108th CEMS Colloquium


小野 輝男 (京都大学化学研究所 教授)


2023年1月25日(水) 17:30~18:30


理化学研究所 大河内記念ホール




    Recently, I came across the term X-nics. The term was coined with the meaning of creating completely new electronics through the fusion of different fields, such as the use of new materials in integrated circuits (photonics, spintronics, topotronics, etc.) and new designs and principles (neuromorphics, etc.). In this talk, I will limit the stage to spintronics and introduce an attempt at X-spintronics, where X = antiferromagnetism, ferrimagnetism, and superconductivity.

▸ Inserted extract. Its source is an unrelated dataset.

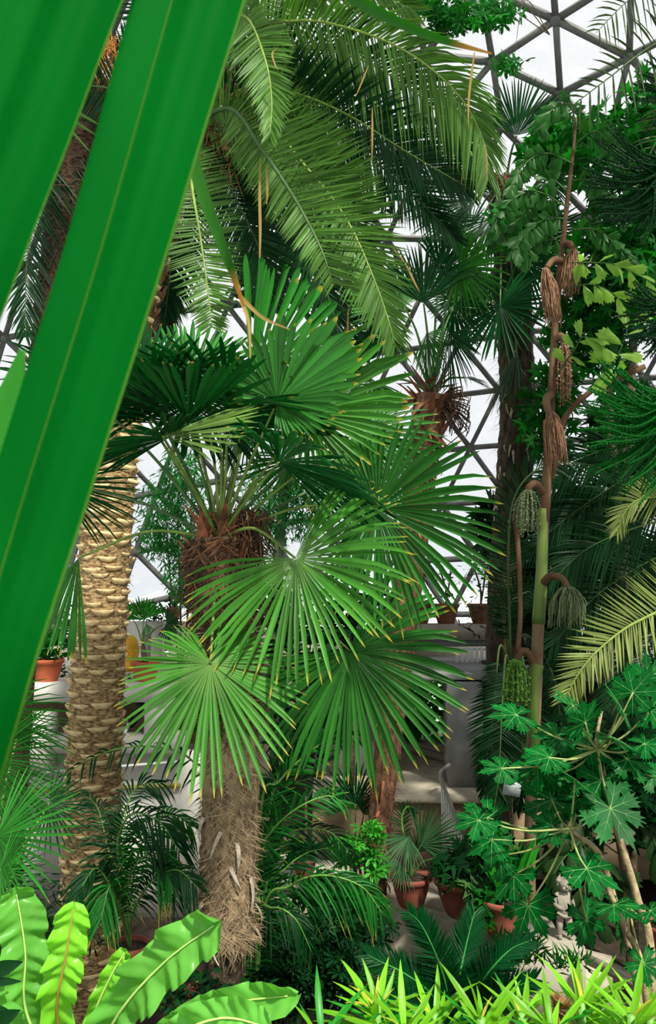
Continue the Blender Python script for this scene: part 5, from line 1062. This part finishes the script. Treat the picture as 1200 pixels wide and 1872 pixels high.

     The development of spintronics has enabled magnetic excitation and control of magnetization by spin currents and voltage application, and magnetic memory devices based on these new technologies are already available in the market. It is natural to apply the techniques developed in ferromagnetic spintronics to antiferromagnets and ferrimagnets. Research on controlling magnetization dynamics in antiferromagnets and ferrimagnets by spin currents and voltage has been active [1,2]. The use of superconductors in spintronics has been studied in terms of spin injection, π-junction, and spin currents due to triplet cooper pairs [3]. A recent development is the discovery of the superconducting diode effect [4]. It has been proposed that the superconducting diode effect is a consequence of the helical superconducting state due to Cooper pairs with finite momentum [5-7]. In my talk, I will also introduce an example of the superconducting diode effect under zero magnetic field by breaking the time-reversal symmetry by adding magnetism to an artificial superlattice with broken inversion symmetry [8].

[1] V. Baltz, A. Manchon, M. Tsoi, T. Moriyama, T. Ono, Y. Tserkovnyak, Reviews of Modern Physics 90, 015005 (2018).
[2] S-K. Kim, G. S. D. Beach, K-J. Lee, T. Ono, T. Rasing, H. Yang, Nature Materials 21, 24 (2022).
[3] J. Linder and J. Robinson, Nature Phys. 11, 307 (2015).
[4] F. Ando et al., Nature 584, 373 (2020).
[5] A. Daido, Y. Ikeda, Y. Yanase, Phys. Rev. Lett. 128, 037001 (2022).
[6] N. F. Q. Yuana, L. Fu, PNAS 119, e2119548119 (2022).
[7] J. J. He, Y. Tanaka, N. Nagaosa, New J. Phys. 24, 053014 (2022).
[8] H. Narita et al., Nat. Nanotechnol. 17, 823 (2022).